Exercise instructions: Give back the full listing, character for character, with no pictures.

───── Data extract

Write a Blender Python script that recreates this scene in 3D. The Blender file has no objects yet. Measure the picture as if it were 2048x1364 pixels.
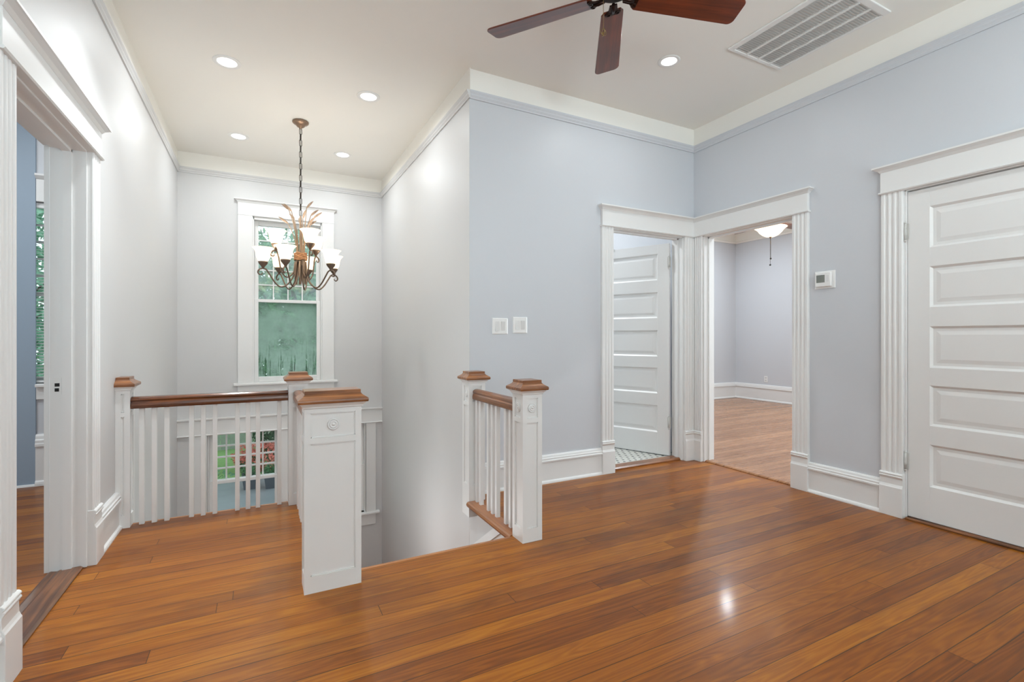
import bpy, bmesh, math, random
from math import pi, sin, cos, radians as R
from mathutils import Vector, Matrix

random.seed(7)
SC = bpy.context.scene
COL = SC.collection
XB, YA, XL, YW, XC = 3.577, 3.223, -0.752, 6.03, 1.332   # inner faces of the walls
ZC, ZR = 3.05, 2.891                                    # ceiling, top of picture rail
TH = 0.4794                                             # camera yaw

# ------------------------------------------------------------------ materials
def lin(c):
    return tuple(((v/255.0)/12.92 if v/255.0 <= 0.04045 else ((v/255.0+0.055)/1.055)**2.4) for v in c) + (1.0,)

class NT:
    def __init__(s, name):
        s.m = bpy.data.materials.new(name); s.m.use_nodes = True
        s.t = s.m.node_tree; s.n = s.t.nodes; s.l = s.t.links
        s.n.clear()
        s.out = s.n.new('ShaderNodeOutputMaterial')
    def node(s, typ, **kw):
        nd = s.n.new(typ)
        for k, v in kw.items(): setattr(nd, k, v)
        return nd
    def put(s, sock, v):
        if hasattr(v, 'is_output') or isinstance(v, bpy.types.NodeSocket): s.l.new(v, sock)
        else: sock.default_value = v
    def math(s, op, a, b=None, c=None):
        nd = s.node('ShaderNodeMath', operation=op)
        s.put(nd.inputs[0], a)
        if b is not None: s.put(nd.inputs[1], b)
        if c is not None: s.put(nd.inputs[2], c)
        return nd.outputs[0]
    def noise(s, vec, scale=1.0, detail=2.0, rough=0.5, dist=0.0):
        nd = s.node('ShaderNodeTexNoise')
        if vec is not None: s.l.new(vec, nd.inputs['Vector'])
        nd.inputs['Scale'].default_value = scale; nd.inputs['Detail'].default_value = detail
        nd.inputs['Roughness'].default_value = rough; nd.inputs['Distortion'].default_value = dist
        return nd.outputs[0]
    def comb(s, x, y, z):
        nd = s.node('ShaderNodeCombineXYZ')
        for i, v in enumerate((x, y, z)): s.put(nd.inputs[i], v)
        return nd.outputs[0]
    def objco(s):
        return s.node('ShaderNodeTexCoord').outputs['Object']
    def sep(s, v):
        nd = s.node('ShaderNodeSeparateXYZ'); s.l.new(v, nd.inputs[0]); return nd.outputs
    def ramp(s, f, stops, interp='LINEAR'):
        nd = s.node('ShaderNodeValToRGB'); s.l.new(f, nd.inputs[0])
        cr = nd.color_ramp; cr.interpolation = interp
        while len(cr.elements) < len(stops): cr.elements.new(0.5)
        for e, (p, c) in zip(cr.elements, stops):
            e.position = p; e.color = c if len(c) == 4 else c + (1,)
        return nd.outputs[0]
    def mix(s, f, a, b, mode='MIX'):
        nd = s.node('ShaderNodeMix', data_type='RGBA', blend_type=mode)
        s.put(nd.inputs[0], f); s.put(nd.inputs[6], a); s.put(nd.inputs[7], b)
        return nd.outputs[2]
    def bump(s, h, strength=0.1, dist=0.01):
        nd = s.node('ShaderNodeBump'); nd.inputs['Strength'].default_value = strength
        nd.inputs['Distance'].default_value = dist; s.l.new(h, nd.inputs['Height'])
        return nd.outputs[0]
    def bsdf(s, color, rough=0.5, metal=0.0, spec=0.5, normal=None, coat=0.0, coat_rough=0.1):
        b = s.node('ShaderNodeBsdfPrincipled')
        s.put(b.inputs['Base Color'], color); s.put(b.inputs['Roughness'], rough)
        s.put(b.inputs['Metallic'], metal); s.put(b.inputs['Specular IOR Level'], spec)
        s.put(b.inputs['Coat Weight'], coat); s.put(b.inputs['Coat Roughness'], coat_rough)
        if normal is not None: s.l.new(normal, b.inputs['Normal'])
        return b.outputs[0]
    def done(s, shader):
        s.l.new(shader, s.out.inputs[0]); return s.m

def paint(name, rgb, rough=0.5, var=0.03, bump=0.05, spec=0.5, bscale=60):
    t = NT(name); co = t.objco()
    n = t.noise(co, 1.3, 3)
    c = lin(rgb)
    dark = tuple(v*(1-var) for v in c[:3]) + (1,)
    col = t.mix(n, dark, c)
    nb = t.bump(t.noise(co, bscale, 2), bump, 0.004)
    return t.done(t.bsdf(col, rough, 0, spec, nb))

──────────

Task output:
Write a Blender Python script that recreates this scene in 3D. The Blender file has no objects yet. Measure the picture as if it were 2048x1364 pixels.
import bpy, bmesh, math, random
from math import pi, sin, cos, radians as R
from mathutils import Vector, Matrix

random.seed(7)
SC = bpy.context.scene
COL = SC.collection
XB, YA, XL, YW, XC = 3.577, 3.223, -0.752, 6.03, 1.332   # inner faces of the walls
ZC, ZR = 3.05, 2.891                                    # ceiling, top of picture rail
TH = 0.4794                                             # camera yaw

# ------------------------------------------------------------------ materials
def lin(c):
    return tuple(((v/255.0)/12.92 if v/255.0 <= 0.04045 else ((v/255.0+0.055)/1.055)**2.4) for v in c) + (1.0,)

class NT:
    def __init__(s, name):
        s.m = bpy.data.materials.new(name); s.m.use_nodes = True
        s.t = s.m.node_tree; s.n = s.t.nodes; s.l = s.t.links
        s.n.clear()
        s.out = s.n.new('ShaderNodeOutputMaterial')
    def node(s, typ, **kw):
        nd = s.n.new(typ)
        for k, v in kw.items(): setattr(nd, k, v)
        return nd
    def put(s, sock, v):
        if hasattr(v, 'is_output') or isinstance(v, bpy.types.NodeSocket): s.l.new(v, sock)
        else: sock.default_value = v
    def math(s, op, a, b=None, c=None):
        nd = s.node('ShaderNodeMath', operation=op)
        s.put(nd.inputs[0], a)
        if b is not None: s.put(nd.inputs[1], b)
        if c is not None: s.put(nd.inputs[2], c)
        return nd.outputs[0]
    def noise(s, vec, scale=1.0, detail=2.0, rough=0.5, dist=0.0):
        nd = s.node('ShaderNodeTexNoise')
        if vec is not None: s.l.new(vec, nd.inputs['Vector'])
        nd.inputs['Scale'].default_value = scale; nd.inputs['Detail'].default_value = detail
        nd.inputs['Roughness'].default_value = rough; nd.inputs['Distortion'].default_value = dist
        return nd.outputs[0]
    def comb(s, x, y, z):
        nd = s.node('ShaderNodeCombineXYZ')
        for i, v in enumerate((x, y, z)): s.put(nd.inputs[i], v)
        return nd.outputs[0]
    def objco(s):
        return s.node('ShaderNodeTexCoord').outputs['Object']
    def sep(s, v):
        nd = s.node('ShaderNodeSeparateXYZ'); s.l.new(v, nd.inputs[0]); return nd.outputs
    def ramp(s, f, stops, interp='LINEAR'):
        nd = s.node('ShaderNodeValToRGB'); s.l.new(f, nd.inputs[0])
        cr = nd.color_ramp; cr.interpolation = interp
        while len(cr.elements) < len(stops): cr.elements.new(0.5)
        for e, (p, c) in zip(cr.elements, stops):
            e.position = p; e.color = c if len(c) == 4 else c + (1,)
        return nd.outputs[0]
    def mix(s, f, a, b, mode='MIX'):
        nd = s.node('ShaderNodeMix', data_type='RGBA', blend_type=mode)
        s.put(nd.inputs[0], f); s.put(nd.inputs[6], a); s.put(nd.inputs[7], b)
        return nd.outputs[2]
    def bump(s, h, strength=0.1, dist=0.01):
        nd = s.node('ShaderNodeBump'); nd.inputs['Strength'].default_value = strength
        nd.inputs['Distance'].default_value = dist; s.l.new(h, nd.inputs['Height'])
        return nd.outputs[0]
    def bsdf(s, color, rough=0.5, metal=0.0, spec=0.5, normal=None, coat=0.0, coat_rough=0.1):
        b = s.node('ShaderNodeBsdfPrincipled')
        s.put(b.inputs['Base Color'], color); s.put(b.inputs['Roughness'], rough)
        s.put(b.inputs['Metallic'], metal); s.put(b.inputs['Specular IOR Level'], spec)
        s.put(b.inputs['Coat Weight'], coat); s.put(b.inputs['Coat Roughness'], coat_rough)
        if normal is not None: s.l.new(normal, b.inputs['Normal'])
        return b.outputs[0]
    def done(s, shader):
        s.l.new(shader, s.out.inputs[0]); return s.m

def paint(name, rgb, rough=0.5, var=0.03, bump=0.05, spec=0.5, bscale=60):
    t = NT(name); co = t.objco()
    n = t.noise(co, 1.3, 3)
    c = lin(rgb)
    dark = tuple(v*(1-var) for v in c[:3]) + (1,)
    col = t.mix(n, dark, c)
    nb = t.bump(t.noise(co, bscale, 2), bump, 0.004)
    return t.done(t.bsdf(col, rough, 0, spec, nb))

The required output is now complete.